Hello world! (Week One)

Hi! My name is Carolina Rueda Miramontes and I am a first year student in the Faculty of Science. I was born in Mexico City and I lived there until I was about 10 years old. I moved to the Vancouver area about three years ago and have lived here ever since. I decided to take Latin American studies to learn more about my Mexican heritage, as well as broaden my knowledge of other Latin American countries.

The War on Drugs:

This video was really interesting because I found it explained a very complicated (and sad) business in Latin America in a simplified way. However, it included enough detail for the audience to realize how devastating the situation really is. I liked the way they focused on three different countries throughout the video. This gave the audience a chance to compare the three countries and emphasized how large this business has become. It also helped understand where the issue originated and how it has progressed. I also wonder if the expansion of the business from Colombia and Brazil up north to Mexico was inevitable. Geographically, it makes sense that they would manage the drug trafficking farther north, closer to the United States (one of their biggest consumers). However, towards the end of the video they talk about how Mexico saw a management “chance” and took it. What I’d like to know more about are some of the reasons as to why it was Mexico that undertook this charge as opposed to say, Venezuela, or even Colombia.

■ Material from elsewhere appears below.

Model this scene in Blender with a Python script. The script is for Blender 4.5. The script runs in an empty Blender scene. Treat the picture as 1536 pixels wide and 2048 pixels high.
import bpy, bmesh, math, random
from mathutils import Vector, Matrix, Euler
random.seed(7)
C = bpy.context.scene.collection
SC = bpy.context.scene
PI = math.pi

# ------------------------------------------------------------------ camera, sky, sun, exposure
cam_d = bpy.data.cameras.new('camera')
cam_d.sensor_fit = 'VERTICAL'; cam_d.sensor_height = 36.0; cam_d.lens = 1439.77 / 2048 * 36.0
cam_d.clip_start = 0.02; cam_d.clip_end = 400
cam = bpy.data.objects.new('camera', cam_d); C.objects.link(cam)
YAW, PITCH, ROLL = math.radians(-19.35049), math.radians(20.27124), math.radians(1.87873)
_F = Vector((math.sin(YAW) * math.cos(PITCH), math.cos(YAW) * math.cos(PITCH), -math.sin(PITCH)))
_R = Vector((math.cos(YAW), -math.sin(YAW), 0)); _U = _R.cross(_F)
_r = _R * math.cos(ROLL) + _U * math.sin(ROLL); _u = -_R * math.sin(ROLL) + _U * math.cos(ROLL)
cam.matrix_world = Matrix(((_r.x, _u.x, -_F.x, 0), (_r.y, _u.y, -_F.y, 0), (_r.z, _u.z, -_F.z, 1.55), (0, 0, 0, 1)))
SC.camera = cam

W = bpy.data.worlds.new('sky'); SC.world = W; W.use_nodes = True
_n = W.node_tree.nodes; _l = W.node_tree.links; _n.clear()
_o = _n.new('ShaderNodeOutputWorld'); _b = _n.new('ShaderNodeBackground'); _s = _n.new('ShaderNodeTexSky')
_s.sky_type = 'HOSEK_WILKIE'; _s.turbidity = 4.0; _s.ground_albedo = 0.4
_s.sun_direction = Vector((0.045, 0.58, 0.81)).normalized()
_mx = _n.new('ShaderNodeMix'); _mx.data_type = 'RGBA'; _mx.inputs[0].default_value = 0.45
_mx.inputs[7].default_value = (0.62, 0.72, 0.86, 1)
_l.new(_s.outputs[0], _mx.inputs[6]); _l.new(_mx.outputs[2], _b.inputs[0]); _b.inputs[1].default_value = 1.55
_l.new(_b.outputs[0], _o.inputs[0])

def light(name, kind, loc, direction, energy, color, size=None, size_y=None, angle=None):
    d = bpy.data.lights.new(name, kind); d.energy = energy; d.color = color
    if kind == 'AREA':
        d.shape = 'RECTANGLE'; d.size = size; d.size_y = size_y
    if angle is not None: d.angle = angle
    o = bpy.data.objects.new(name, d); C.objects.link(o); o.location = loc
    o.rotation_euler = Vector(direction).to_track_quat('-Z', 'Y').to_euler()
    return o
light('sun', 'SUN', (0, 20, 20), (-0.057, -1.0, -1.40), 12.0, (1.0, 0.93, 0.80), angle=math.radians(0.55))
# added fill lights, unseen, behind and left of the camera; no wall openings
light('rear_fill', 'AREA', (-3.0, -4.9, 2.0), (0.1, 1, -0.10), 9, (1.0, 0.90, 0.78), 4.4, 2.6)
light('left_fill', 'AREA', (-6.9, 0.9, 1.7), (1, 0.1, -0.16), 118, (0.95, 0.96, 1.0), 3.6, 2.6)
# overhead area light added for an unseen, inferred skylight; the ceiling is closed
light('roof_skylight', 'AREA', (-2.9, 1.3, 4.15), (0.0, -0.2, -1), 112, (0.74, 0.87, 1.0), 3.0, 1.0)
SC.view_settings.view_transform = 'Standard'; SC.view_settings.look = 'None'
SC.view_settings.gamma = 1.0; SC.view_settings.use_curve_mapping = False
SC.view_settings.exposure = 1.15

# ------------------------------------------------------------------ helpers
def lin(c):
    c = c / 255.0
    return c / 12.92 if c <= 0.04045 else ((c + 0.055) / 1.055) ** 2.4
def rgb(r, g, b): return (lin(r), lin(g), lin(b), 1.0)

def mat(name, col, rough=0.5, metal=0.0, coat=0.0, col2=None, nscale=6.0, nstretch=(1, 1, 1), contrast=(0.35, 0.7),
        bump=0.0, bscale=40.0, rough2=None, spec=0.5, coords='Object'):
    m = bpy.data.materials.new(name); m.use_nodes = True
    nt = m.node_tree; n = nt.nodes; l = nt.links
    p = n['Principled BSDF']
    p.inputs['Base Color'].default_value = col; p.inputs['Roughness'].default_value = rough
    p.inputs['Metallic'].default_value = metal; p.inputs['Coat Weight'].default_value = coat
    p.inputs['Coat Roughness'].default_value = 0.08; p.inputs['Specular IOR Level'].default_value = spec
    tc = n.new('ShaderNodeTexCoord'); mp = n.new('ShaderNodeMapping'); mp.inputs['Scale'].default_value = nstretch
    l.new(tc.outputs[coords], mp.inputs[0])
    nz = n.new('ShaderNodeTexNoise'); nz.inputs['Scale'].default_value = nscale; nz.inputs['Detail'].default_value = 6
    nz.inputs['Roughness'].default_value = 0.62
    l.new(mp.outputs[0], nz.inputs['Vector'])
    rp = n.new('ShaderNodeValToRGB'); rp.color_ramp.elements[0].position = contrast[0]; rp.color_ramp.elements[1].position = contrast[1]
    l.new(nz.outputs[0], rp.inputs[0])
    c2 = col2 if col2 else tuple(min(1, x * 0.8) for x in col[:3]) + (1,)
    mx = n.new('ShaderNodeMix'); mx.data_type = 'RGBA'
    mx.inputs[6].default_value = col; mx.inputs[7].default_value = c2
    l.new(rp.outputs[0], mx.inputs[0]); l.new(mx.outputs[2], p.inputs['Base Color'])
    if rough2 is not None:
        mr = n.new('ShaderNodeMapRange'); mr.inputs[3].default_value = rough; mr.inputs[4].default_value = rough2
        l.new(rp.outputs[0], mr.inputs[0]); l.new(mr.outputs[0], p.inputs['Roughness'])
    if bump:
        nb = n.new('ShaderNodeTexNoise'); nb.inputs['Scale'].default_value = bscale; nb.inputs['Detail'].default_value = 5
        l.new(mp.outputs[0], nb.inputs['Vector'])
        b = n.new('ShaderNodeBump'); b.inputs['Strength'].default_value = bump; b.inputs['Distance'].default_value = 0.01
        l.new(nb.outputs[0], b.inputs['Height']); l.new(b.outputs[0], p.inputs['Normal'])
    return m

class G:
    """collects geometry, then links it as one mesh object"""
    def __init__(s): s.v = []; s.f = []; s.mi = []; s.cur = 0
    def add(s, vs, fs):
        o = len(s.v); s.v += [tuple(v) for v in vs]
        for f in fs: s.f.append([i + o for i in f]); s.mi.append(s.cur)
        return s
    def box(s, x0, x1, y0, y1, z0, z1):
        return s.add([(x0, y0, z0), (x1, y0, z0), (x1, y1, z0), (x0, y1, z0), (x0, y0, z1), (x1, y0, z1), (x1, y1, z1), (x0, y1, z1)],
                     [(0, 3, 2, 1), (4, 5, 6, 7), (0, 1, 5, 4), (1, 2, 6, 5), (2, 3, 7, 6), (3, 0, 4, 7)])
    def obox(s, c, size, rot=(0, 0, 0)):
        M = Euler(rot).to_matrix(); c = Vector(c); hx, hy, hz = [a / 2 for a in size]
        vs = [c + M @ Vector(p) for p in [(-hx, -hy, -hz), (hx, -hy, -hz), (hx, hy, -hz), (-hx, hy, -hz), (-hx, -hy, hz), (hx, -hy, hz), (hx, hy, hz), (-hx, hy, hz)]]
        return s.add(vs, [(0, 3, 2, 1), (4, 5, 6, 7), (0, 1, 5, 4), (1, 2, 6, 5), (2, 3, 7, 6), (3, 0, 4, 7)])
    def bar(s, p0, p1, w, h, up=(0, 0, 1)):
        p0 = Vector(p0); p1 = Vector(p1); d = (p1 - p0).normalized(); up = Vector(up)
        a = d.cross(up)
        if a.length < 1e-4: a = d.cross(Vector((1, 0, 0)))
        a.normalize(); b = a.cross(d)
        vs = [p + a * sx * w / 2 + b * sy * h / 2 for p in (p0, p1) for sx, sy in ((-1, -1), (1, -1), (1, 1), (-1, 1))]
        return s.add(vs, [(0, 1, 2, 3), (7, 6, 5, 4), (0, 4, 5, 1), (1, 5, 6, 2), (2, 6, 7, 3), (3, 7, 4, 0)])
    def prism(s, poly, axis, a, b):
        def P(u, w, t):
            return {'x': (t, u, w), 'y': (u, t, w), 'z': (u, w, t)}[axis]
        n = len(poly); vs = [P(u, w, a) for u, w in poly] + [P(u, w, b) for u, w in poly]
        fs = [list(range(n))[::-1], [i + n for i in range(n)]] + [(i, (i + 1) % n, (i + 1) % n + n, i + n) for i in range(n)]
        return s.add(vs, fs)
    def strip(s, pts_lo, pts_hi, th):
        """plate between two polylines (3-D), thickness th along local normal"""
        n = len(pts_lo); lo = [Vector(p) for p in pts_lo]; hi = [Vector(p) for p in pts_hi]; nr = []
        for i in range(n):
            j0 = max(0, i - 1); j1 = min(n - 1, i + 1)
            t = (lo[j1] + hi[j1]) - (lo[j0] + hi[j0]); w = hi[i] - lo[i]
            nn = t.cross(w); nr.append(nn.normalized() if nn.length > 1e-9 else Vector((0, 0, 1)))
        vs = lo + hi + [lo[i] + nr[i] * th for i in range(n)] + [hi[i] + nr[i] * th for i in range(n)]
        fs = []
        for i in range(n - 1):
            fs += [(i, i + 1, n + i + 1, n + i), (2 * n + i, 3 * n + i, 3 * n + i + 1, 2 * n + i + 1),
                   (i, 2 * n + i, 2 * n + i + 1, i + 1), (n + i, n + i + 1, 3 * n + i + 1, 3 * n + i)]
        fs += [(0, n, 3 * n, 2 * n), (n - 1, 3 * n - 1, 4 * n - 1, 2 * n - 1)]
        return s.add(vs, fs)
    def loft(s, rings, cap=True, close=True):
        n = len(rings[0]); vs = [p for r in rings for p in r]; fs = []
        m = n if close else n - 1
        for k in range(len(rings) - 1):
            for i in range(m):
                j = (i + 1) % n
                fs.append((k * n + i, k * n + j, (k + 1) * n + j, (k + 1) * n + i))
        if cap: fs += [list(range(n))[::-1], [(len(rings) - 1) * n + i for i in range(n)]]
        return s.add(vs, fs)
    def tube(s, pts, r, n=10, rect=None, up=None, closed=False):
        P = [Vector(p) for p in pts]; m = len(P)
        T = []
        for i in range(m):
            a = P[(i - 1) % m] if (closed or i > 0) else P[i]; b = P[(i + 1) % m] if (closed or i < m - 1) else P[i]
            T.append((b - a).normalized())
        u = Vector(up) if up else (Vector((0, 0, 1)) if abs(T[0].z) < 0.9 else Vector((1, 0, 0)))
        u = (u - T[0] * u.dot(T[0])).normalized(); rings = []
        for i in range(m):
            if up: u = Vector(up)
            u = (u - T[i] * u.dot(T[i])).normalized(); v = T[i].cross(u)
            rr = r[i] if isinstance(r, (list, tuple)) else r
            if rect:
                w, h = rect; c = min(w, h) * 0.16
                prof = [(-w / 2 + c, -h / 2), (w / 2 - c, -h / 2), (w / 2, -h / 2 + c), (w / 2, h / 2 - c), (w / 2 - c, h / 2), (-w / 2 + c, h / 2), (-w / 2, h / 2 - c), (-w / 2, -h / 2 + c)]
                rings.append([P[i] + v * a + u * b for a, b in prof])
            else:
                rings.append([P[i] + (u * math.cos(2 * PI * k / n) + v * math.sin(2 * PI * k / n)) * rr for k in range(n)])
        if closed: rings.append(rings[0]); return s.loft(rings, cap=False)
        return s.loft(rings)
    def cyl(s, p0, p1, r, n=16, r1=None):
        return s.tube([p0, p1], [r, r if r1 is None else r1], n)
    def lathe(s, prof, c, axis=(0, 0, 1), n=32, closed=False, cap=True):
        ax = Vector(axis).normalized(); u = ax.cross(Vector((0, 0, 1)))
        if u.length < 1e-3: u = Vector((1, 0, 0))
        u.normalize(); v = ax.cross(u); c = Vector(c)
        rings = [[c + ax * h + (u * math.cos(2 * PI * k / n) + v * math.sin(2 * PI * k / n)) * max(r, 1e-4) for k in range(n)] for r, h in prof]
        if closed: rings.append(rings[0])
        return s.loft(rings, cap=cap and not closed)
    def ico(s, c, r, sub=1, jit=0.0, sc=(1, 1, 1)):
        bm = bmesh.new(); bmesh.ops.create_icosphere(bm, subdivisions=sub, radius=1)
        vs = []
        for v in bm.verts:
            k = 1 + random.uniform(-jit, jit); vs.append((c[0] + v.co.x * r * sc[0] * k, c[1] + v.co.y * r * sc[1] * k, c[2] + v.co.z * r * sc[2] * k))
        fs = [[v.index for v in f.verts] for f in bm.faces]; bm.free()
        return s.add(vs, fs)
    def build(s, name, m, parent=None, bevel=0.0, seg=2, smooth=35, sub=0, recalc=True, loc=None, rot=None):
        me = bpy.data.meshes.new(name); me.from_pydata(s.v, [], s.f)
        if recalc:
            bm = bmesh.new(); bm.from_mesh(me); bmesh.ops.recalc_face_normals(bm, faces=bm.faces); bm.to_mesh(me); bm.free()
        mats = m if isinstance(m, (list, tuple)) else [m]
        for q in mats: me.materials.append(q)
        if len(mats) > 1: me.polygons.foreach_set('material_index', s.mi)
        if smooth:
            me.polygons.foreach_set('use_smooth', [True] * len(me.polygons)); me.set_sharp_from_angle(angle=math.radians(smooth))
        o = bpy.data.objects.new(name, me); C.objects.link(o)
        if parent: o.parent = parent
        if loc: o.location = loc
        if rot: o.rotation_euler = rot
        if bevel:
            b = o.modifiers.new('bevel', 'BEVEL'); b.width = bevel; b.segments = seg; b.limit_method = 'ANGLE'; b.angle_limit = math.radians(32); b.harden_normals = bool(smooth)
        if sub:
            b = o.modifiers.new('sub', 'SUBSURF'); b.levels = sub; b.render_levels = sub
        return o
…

Independence in Latin America:

I liked this video because it featured people from different parts of Latin America. I got to learn a little more about how independence came to be in other Latin American countries as well as my own. I also liked the fact that each person had some type of diagram or explanation written on the background and although it was a little hard to see, it helped visual learners like me. The last part of the video also made me reflect on the topic of solidarity. I do think most people are proud to belong to a region so rich and diverse as Latin America. Also, I think in a way independence helped nations realize that if the come together they are very much able to overcome any challenges.

Modernity in Latin America:

I thought this video was quite engaging due to the many pictures that it featured. At the beginning, it was a little dull to listen to since some of the voices sounded slightly monotone. Fortunately, the subtitles were there to keep me focused and helped understand the video much better. However, what peaked my interest was the fact that women were allowed to work on factories, despite the fact that they obviously did not have equal rights as men. I thought it was really cool that they had the foundations of a feminist movement, even if it did not progress very much. I was also surprised at the rate of expansion of the railroad system in Brazil. This urgent need of expansion shows how countries full of resources (in this case, coffee) are so essential for trade in the rest of the world.


This video was perhaps my least favourite out of the four. It contained really interesting information however, because there was only few drawings on the screen at a time I found that it was not as engaging. Although I was not a huge fan on how the information was presented, it was nice to see the different types of pictures that people had drawn and made the video quite cute. Fortunately, this video still got the main message across and taught me about some Latin American historical figures that I had not previously heard of.